(3D scene scripts)
(begin)
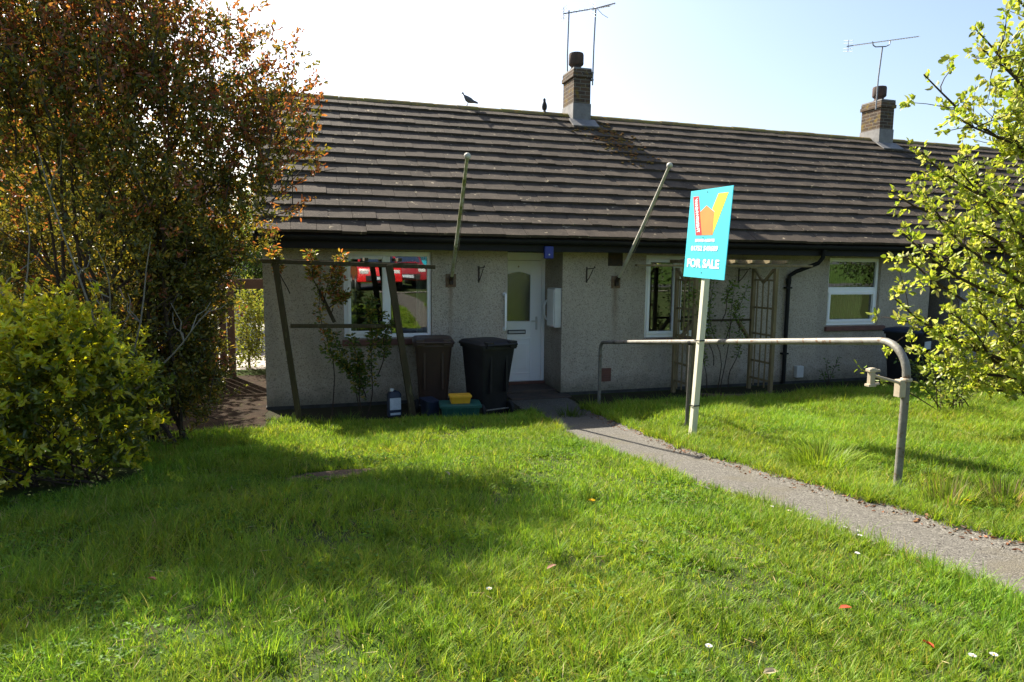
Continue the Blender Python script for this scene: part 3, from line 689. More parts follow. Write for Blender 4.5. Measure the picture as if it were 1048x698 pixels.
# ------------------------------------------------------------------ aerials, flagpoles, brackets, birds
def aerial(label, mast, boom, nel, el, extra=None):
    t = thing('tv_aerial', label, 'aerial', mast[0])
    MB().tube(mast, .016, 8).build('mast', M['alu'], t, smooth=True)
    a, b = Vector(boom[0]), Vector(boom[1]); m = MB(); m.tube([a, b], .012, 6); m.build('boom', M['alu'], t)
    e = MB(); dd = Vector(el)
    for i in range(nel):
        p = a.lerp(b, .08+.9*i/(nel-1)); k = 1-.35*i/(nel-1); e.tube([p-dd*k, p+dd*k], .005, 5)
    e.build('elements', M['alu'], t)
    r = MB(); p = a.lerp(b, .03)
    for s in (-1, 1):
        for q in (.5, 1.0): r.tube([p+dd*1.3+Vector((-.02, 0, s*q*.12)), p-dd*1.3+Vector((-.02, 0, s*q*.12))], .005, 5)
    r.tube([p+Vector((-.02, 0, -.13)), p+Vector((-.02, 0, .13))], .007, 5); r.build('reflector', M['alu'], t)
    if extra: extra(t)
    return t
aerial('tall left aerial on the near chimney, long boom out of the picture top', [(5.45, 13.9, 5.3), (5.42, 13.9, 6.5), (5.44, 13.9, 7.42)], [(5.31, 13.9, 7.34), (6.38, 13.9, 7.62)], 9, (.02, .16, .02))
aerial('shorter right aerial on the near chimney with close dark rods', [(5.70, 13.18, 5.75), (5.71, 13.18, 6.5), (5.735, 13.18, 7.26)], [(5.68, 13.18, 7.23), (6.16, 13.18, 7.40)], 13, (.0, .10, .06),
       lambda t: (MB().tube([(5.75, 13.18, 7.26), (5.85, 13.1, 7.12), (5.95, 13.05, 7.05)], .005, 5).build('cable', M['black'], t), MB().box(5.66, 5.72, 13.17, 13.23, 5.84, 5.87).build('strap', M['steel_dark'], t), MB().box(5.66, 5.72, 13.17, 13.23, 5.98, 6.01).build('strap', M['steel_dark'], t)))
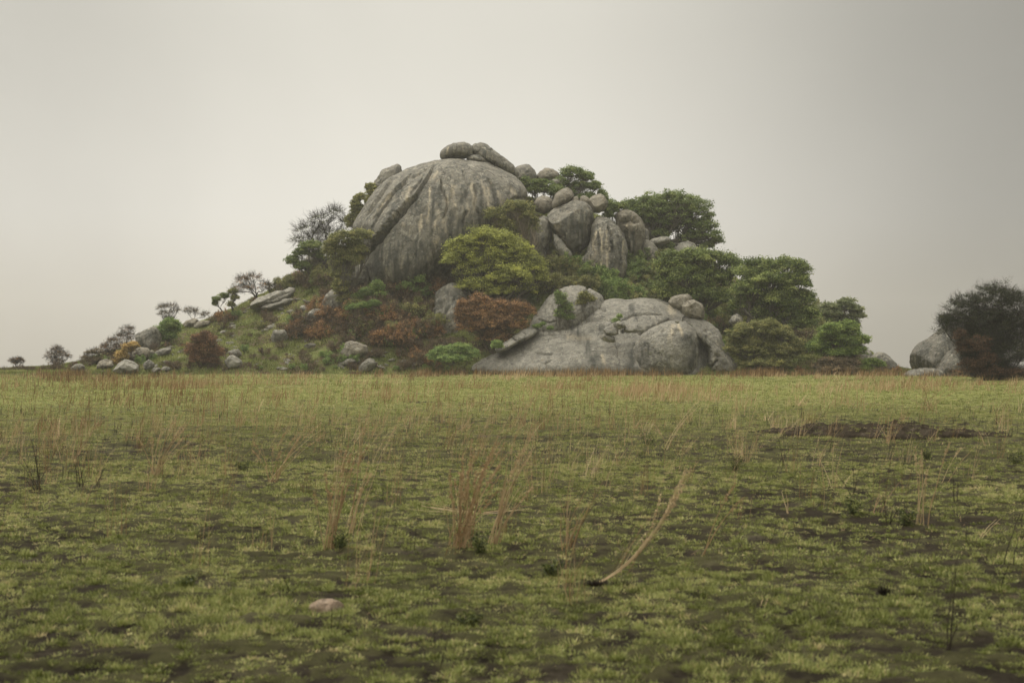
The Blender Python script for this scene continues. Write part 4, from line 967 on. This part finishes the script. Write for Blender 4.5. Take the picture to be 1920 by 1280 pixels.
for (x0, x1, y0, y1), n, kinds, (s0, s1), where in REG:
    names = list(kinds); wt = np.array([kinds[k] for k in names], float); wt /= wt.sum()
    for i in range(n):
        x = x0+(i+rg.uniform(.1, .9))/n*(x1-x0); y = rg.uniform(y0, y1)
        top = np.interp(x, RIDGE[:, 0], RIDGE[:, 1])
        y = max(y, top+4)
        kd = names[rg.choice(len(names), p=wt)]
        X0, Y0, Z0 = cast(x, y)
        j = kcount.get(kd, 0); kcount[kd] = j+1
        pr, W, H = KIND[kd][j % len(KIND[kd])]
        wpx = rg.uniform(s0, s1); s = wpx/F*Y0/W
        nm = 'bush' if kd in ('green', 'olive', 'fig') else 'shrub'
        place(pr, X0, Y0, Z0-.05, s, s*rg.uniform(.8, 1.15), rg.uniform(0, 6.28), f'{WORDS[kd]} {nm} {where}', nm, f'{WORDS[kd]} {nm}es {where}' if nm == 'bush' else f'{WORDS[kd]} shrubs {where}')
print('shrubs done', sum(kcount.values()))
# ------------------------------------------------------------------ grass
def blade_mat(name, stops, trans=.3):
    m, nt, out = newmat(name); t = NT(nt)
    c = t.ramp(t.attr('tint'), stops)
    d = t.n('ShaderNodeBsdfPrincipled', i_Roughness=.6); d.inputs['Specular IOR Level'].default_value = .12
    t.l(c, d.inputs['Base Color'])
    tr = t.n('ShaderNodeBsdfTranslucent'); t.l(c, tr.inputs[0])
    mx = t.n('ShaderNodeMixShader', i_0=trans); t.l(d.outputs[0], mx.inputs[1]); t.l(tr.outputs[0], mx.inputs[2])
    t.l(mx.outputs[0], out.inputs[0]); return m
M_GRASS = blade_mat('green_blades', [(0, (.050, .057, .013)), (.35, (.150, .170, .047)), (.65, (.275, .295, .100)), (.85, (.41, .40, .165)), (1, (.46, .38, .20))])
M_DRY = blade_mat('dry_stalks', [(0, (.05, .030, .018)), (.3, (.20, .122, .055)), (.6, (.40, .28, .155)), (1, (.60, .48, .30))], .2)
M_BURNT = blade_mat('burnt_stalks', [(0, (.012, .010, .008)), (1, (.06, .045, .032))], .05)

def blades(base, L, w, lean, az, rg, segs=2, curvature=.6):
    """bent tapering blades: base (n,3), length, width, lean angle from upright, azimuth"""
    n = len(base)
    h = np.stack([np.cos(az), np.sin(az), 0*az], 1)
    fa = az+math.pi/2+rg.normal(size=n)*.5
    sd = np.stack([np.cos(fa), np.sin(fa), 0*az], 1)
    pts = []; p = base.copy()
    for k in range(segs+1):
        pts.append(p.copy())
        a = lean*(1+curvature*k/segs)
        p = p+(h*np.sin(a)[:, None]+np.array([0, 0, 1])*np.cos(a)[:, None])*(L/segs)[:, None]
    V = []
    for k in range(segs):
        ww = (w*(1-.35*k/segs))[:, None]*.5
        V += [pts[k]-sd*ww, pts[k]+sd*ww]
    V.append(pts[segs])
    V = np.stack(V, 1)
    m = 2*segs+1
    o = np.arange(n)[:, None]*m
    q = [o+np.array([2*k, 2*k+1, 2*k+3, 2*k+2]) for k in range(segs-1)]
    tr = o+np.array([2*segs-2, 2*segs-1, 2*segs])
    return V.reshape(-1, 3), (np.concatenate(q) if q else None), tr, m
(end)
(begin)
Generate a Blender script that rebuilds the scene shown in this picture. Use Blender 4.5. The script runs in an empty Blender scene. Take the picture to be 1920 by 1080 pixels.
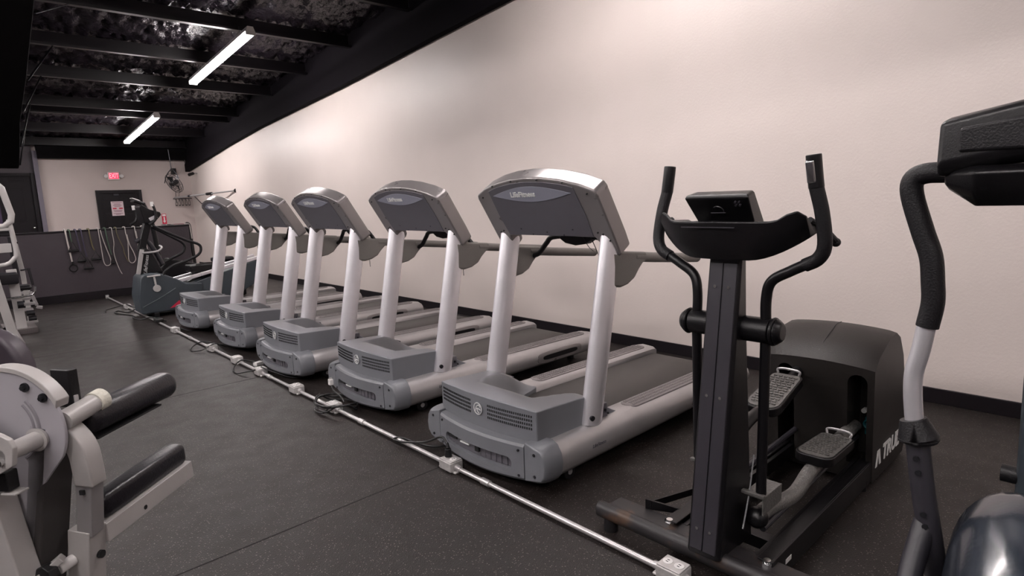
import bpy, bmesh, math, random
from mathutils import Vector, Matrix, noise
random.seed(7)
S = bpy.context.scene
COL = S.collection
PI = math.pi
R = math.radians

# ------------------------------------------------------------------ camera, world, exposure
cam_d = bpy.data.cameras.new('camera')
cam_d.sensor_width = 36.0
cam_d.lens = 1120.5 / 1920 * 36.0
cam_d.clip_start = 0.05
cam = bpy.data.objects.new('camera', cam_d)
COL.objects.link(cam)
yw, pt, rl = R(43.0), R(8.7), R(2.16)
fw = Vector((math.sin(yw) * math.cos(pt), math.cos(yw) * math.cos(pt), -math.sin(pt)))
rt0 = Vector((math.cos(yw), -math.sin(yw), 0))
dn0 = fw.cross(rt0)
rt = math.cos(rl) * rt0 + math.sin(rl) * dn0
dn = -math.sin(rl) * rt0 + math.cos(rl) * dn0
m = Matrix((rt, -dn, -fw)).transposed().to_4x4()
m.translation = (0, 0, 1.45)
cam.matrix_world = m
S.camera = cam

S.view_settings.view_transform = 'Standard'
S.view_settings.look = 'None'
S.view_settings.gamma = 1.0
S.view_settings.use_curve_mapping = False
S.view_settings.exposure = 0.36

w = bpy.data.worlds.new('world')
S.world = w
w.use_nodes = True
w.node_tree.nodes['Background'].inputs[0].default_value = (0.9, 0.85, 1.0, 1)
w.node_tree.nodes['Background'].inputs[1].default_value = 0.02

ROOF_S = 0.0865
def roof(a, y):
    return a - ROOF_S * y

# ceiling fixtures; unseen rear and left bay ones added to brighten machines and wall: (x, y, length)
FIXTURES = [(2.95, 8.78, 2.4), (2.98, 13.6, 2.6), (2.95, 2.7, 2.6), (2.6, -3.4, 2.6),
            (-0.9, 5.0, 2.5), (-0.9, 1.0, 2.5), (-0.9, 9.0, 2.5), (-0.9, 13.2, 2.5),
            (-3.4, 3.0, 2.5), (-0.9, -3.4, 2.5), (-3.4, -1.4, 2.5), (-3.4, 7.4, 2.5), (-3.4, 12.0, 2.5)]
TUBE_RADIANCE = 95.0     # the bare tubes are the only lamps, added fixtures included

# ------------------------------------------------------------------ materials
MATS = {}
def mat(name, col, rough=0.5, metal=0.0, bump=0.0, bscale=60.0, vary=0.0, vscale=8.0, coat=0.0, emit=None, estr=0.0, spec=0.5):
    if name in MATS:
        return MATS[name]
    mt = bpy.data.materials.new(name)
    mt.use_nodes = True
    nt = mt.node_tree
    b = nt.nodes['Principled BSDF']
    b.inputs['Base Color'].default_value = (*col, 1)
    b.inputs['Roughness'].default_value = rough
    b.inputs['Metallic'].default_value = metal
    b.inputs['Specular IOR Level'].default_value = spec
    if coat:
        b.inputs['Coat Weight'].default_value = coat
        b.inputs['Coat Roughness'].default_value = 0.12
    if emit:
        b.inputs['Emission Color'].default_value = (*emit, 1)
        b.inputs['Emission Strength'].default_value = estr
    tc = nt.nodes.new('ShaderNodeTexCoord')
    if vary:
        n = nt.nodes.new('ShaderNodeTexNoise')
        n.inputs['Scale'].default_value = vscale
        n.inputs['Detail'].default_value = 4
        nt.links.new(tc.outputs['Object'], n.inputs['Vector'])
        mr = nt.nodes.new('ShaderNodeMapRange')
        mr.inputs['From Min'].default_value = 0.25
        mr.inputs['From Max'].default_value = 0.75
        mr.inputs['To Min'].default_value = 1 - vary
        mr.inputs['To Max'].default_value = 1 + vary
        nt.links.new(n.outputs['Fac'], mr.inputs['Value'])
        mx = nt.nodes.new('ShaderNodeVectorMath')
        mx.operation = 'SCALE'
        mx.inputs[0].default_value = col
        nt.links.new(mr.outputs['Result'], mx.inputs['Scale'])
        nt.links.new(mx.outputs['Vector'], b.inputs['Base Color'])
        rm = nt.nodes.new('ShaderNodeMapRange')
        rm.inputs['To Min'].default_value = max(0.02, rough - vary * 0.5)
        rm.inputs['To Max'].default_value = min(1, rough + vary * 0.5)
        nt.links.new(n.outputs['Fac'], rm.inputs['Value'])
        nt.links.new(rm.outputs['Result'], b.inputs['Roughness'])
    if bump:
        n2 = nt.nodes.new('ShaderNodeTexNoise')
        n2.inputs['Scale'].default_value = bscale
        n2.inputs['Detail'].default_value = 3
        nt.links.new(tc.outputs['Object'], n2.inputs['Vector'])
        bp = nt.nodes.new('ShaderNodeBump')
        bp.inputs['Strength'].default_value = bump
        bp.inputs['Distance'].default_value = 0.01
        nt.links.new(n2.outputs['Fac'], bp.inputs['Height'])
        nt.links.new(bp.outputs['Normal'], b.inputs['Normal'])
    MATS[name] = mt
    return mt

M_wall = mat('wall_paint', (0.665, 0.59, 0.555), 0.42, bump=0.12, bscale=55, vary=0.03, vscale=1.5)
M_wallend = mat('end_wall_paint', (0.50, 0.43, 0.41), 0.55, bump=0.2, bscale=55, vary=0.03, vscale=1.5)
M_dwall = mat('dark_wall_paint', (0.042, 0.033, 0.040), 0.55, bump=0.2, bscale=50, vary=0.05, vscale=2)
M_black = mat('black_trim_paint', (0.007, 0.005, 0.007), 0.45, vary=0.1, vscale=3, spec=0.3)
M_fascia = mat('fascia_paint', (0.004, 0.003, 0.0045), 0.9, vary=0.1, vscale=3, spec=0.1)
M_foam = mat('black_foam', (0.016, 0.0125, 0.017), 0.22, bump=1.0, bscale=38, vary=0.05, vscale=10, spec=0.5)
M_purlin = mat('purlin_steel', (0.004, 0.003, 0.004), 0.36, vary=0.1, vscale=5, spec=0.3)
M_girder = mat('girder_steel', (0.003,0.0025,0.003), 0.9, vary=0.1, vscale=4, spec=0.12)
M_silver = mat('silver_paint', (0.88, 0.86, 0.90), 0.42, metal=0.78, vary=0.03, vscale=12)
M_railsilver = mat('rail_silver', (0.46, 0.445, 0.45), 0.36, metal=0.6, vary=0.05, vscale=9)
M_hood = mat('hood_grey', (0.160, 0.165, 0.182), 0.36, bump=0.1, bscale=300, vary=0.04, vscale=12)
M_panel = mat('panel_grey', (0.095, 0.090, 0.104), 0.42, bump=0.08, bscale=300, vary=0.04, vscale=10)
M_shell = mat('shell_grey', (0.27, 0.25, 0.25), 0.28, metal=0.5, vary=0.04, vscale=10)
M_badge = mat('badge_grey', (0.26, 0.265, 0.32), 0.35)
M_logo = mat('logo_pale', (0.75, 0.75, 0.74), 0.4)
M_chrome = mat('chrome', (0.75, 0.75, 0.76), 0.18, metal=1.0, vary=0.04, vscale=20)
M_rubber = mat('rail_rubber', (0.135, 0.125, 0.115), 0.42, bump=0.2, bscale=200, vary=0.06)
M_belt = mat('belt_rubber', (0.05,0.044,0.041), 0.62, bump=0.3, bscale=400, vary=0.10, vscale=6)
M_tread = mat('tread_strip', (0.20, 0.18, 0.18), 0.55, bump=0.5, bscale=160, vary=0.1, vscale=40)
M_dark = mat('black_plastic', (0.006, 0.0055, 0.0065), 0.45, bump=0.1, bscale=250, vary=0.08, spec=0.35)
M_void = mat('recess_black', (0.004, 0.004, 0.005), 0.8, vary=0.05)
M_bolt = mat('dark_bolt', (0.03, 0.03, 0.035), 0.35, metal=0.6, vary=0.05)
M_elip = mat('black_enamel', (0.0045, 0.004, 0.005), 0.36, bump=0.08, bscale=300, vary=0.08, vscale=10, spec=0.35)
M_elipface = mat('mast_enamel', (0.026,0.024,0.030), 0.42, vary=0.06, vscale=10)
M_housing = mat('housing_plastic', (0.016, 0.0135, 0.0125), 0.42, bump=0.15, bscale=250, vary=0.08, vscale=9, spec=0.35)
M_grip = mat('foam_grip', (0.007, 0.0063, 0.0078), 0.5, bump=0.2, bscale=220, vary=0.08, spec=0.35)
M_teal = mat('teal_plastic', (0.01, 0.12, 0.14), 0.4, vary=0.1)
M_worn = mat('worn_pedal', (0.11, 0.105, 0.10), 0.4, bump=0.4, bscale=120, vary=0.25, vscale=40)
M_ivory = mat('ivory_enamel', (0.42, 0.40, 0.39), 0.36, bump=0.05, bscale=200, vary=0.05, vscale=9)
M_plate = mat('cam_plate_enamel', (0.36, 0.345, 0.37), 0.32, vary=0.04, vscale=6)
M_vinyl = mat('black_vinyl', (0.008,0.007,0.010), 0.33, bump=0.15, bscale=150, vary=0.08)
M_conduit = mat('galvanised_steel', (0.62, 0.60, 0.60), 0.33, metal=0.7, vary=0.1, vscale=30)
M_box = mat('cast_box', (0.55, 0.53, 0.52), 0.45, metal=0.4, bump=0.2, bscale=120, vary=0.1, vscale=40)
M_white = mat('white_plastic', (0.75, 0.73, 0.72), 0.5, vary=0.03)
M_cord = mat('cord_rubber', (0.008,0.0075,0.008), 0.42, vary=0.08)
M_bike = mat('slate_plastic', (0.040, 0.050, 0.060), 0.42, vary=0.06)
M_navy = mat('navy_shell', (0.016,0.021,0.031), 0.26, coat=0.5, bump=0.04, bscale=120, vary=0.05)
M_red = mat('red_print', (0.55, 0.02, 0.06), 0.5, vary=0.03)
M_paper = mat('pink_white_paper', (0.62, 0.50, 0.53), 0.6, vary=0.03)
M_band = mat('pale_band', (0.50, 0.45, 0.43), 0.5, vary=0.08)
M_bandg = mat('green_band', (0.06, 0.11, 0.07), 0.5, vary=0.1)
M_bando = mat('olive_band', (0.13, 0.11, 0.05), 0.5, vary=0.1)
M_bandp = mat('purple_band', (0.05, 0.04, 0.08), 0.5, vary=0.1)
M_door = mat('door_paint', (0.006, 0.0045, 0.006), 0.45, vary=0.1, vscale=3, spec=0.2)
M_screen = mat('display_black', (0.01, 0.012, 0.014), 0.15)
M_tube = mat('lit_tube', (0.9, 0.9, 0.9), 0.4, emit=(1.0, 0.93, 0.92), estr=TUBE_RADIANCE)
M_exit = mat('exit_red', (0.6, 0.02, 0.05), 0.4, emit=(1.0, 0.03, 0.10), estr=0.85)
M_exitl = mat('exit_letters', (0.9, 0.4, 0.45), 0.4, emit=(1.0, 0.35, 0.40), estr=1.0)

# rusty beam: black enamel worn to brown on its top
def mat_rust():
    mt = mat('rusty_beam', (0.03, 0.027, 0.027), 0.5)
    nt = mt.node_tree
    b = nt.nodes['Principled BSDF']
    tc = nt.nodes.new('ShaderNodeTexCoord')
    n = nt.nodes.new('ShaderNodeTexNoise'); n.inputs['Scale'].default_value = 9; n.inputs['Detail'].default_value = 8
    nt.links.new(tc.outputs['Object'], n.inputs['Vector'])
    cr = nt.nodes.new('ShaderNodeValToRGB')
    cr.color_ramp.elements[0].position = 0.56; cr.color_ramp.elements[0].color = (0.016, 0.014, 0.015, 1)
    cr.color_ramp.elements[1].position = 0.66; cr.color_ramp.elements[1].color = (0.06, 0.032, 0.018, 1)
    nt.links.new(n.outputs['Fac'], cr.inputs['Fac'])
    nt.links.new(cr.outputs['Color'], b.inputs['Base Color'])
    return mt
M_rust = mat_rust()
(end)
(begin)
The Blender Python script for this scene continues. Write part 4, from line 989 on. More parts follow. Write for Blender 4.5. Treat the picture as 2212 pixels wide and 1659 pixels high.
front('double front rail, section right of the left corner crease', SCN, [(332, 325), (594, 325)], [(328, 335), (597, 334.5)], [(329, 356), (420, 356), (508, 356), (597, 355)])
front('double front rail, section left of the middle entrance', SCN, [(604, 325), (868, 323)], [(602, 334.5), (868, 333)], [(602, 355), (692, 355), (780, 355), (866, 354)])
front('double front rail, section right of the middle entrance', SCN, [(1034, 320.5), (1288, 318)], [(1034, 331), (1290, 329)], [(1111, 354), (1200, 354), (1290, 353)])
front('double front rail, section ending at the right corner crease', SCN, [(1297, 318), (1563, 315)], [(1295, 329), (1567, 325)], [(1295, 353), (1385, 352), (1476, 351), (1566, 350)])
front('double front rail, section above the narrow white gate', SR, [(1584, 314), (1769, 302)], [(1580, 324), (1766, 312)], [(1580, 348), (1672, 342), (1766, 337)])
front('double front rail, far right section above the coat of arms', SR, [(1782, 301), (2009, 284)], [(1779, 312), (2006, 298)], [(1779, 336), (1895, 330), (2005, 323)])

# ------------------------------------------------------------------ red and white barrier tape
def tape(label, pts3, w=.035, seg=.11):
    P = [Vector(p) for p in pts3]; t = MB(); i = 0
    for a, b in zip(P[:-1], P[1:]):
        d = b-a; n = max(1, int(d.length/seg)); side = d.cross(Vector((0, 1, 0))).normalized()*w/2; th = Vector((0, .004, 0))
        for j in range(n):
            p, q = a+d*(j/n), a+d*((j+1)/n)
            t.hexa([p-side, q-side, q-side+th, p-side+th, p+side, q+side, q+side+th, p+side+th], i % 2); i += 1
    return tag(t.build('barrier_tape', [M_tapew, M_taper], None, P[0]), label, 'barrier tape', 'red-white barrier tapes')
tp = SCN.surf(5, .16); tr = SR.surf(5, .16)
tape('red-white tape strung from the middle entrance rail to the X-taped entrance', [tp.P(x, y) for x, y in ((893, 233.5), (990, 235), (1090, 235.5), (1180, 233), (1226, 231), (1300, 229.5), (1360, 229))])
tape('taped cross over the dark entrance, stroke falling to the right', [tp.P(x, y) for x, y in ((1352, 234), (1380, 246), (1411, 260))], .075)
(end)
◆ TASK ◆
For the records above, state how many lines include the string "Write", giving the number and nothing else.

◆ THE ANSWER ◆
3